Così siamo a "Private Eyes", composto immediatamente dopo la sciagurata fine dei Deep Purple dovuta soprattutto alla tossicodipendenza di Bolin che lo rendeva inaffidabile nei live. Ma evidentemente l'americano viveva di alti e bassi, e soprattutto nei lavori in studio mostrava i suoi giorni migliori. Ora tenterò un esperimento: recensire il disco in diretta, al primo ascolto. La prima impressione potrebbe essere fuorviante, ma a volte avviene anche il contrario: 10000 ascolti ti fanno piacere anche i dischi che ne avrebbero meritato 9999 in meno. Quindi PLAY, e seguite il disco con me.

[Traccia 1] Bustin' out for rosey : Eh sì, avendo ascoltato ed apprezzato "Teaser" non ci sarebbe bisogno di rimarcarlo, ma siamo lontani anni luce da un "Highway Star", ma persino da un "Burn" o "You keep on moving". Ci sono fiati e coriste, e l'incedere rende il brano appetibile anche ad una discoteca di fine anni 70. Ma l'assolo finale è godibile. Pezzo promosso.

[Traccia 2] Sweet burgundy : La voce di Bolin è spesso melodica, e questa è una ballad scandita dagli accordi di tastiera. Pezzo che scorre liscio, sempre con inserti di fiati e qualche ricamo di chitarra qua e là in sottofondo. Bolin non sembra interessato ad essere etichettato come guitar hero.

[Traccia 3] Post toastee : Ecco finalmente il primo riff del disco! Ma che cos'è?? Cocaine?? Wikipedia è d'obbligo. JJ Cale la pubblica nel 1976, Clapton la reinterpreta nel 1977. Solo coincidenza quindi. Il pezzo ha un incedere più rock, e la parte centrale ha un basso in evidenza con Bolin che si lancia in un assolo. Il ragazzo finalmente si fa prendere, e il suo sound chitarristico è riconoscibilissimo. Probabilmente è un pezzo che live diventerà trascinante. Dovrò cercare un live solista di Tommy per verificare. Il finale riprende lo stile funkeggiante prima di concludersi con un'altra sbrodolata di chitarra solista. Veramente ottimo pezzo di ben 9 minuti!
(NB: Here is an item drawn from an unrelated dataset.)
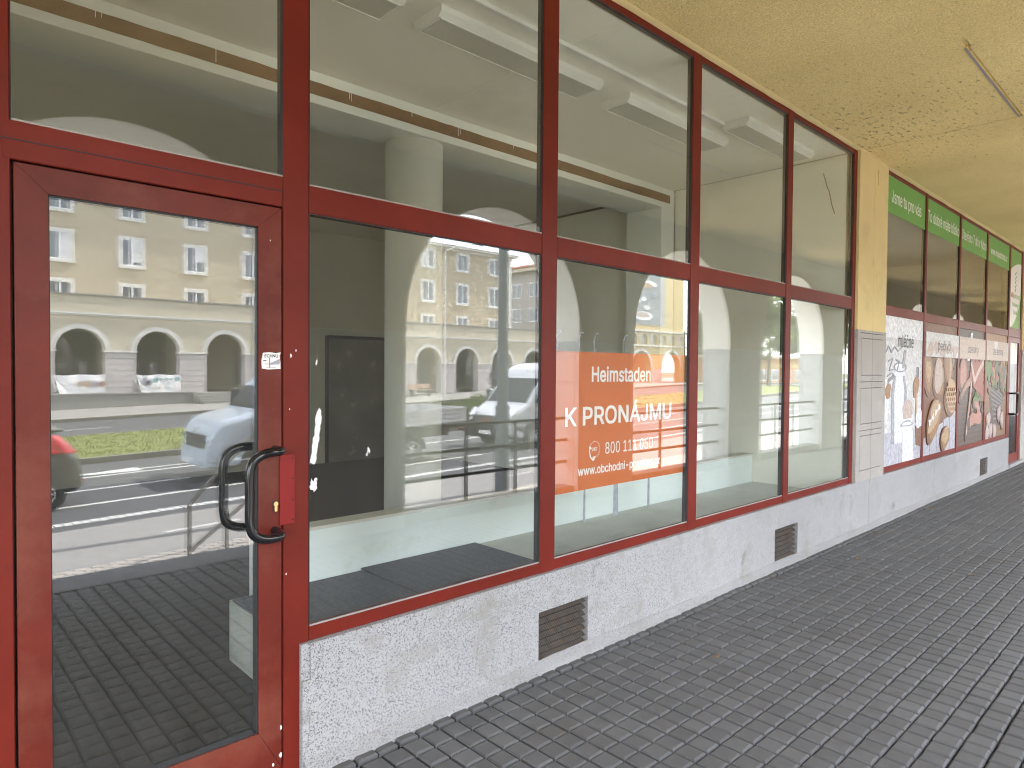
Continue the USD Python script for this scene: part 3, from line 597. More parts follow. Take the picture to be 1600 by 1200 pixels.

[Traccia 4] Shake the devil : Altro funky cadenzato in arrivo. Anche questo si fa ascoltare con piacere. Il sax e la chitarra dialogano ancora. Penso sarà il filo conduttore del disco.
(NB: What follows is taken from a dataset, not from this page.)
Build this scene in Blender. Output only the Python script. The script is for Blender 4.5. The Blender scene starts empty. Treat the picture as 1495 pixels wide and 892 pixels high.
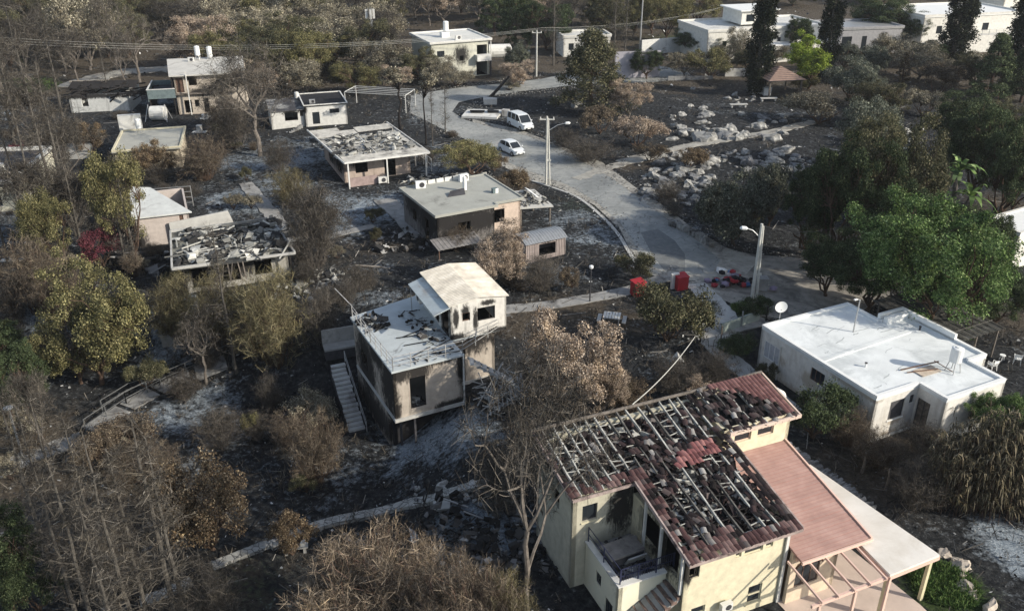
import bpy, bmesh, math, random
import numpy as np
from mathutils import Vector, Matrix
R=math.radians
random.seed(7); np.random.seed(7)
SC=bpy.context.scene
COL=SC.collection
# ------------------------------------------------------------ camera
FPX=1280.0; YH=-190.0; CH=31.0
PITCH=math.atan((446-YH)/FPX)
cam_d=bpy.data.cameras.new('camera'); cam=bpy.data.objects.new('camera',cam_d); COL.objects.link(cam)
cam.location=(0,0,CH); cam.rotation_euler=(math.pi/2-PITCH,0,0)
cam_d.sensor_fit='HORIZONTAL'; cam_d.sensor_width=36; cam_d.lens=36*FPX/1495
cam_d.clip_start=0.5; cam_d.clip_end=8000
SC.camera=cam
# ------------------------------------------------------------ light
SUN_EL=27.0; SUN_AZ=112.0      # azimuth clockwise from +Y
w=bpy.data.worlds.new('World'); SC.world=w; w.use_nodes=True
nt=w.node_tree; nt.nodes.clear()
sky=nt.nodes.new('ShaderNodeTexSky'); sky.sky_type='NISHITA'; sky.sun_disc=False
sky.sun_elevation=R(SUN_EL); sky.sun_rotation=R(SUN_AZ); sky.air_density=1.0; sky.dust_density=1.2; sky.ozone_density=1.4
bg=nt.nodes.new('ShaderNodeBackground'); bg.inputs[1].default_value=0.135
wo=nt.nodes.new('ShaderNodeOutputWorld')
hs_=nt.nodes.new('ShaderNodeHueSaturation'); hs_.inputs['Saturation'].default_value=.72; nt.links.new(sky.outputs[0],hs_.inputs['Color']); nt.links.new(hs_.outputs[0],bg.inputs[0]); nt.links.new(bg.outputs[0],wo.inputs[0])
sd=bpy.data.lights.new('sun','SUN'); sd.energy=4.1; sd.angle=R(0.6); sd.color=(1.0,0.91,0.78)
sun=bpy.data.objects.new('sun',sd); COL.objects.link(sun)
sv=Vector((math.sin(R(SUN_AZ))*math.cos(R(SUN_EL)),math.cos(R(SUN_AZ))*math.cos(R(SUN_EL)),math.sin(R(SUN_EL))))
sun.rotation_euler=sv.to_track_quat('Z','Y').to_euler(); sun.location=(60,-20,80)
SC.view_settings.view_transform='Standard'; SC.view_settings.look='None'
SC.view_settings.exposure=0.5; SC.view_settings.gamma=1.0; SC.view_settings.use_curve_mapping=False
SC.cycles.max_bounces=5; SC.cycles.diffuse_bounces=3; SC.cycles.glossy_bounces=2; SC.cycles.transparent_max_bounces=4
SC.cycles.use_denoising=True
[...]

[Traccia 5] Gypsy soul : Superiamo la metà del disco. E troviamo una canzone dal sapore latino-americano. Me la immagino passata in un lounge bar con i tavolini sull'arenile sotto un cielo stellato di mezza estate, con cameriere giovani ed abbronzate di bianco vestite che servono dei Rossini o dei Bellini ghiacciati e con tanta frutta a pezzettoni. Bolin fa vedere che non teme la chitarra acustica.

[Traccia 6] Someday will bring our love home : Mi sto facendo un'idea. Questo è un disco che potrebbe passare nell'autoradio della macchina durante una serata con qualche bella ragazza da concupire con sguardi languidi. Abbastanza orecchiabile e fruibile, ma ricercato quel po' che basta per apparire sofisticati e non mainstream. Mettendo su "In Rock" si rischia di concludere la serata con un due di picche...

[Traccia 7] Hello again : Qui compaiono violini e flauti, con arrangiamenti orchestrali. Ormai siamo in dirittura d'arrivo, e si può dire che Private eyes non è un disco rock ma persino intimista, giocato spesso su sonorità acustiche come questa breve ballata.

[Traccia 8] You told me that you loved me - Ultima traccia, che non ci regala un altro rockettone ma un pezzo ritmato con venature funky. La chitarra interviene a riempire alcuni passaggi centrali, per poi diventare un po' più aggressiva nel lungo finale.

Il disco è concluso. L'impressione è positiva, nel senso che lo riascolterò per farlo sedimentare. Ma passata questa "fase Bolin", credo che finirà nel dimenticatoio. "Come Taste The Band" rimane il disco che mi fa avere un bel ricordo di questo sfortunato chitarrista deceduto giovanissimo.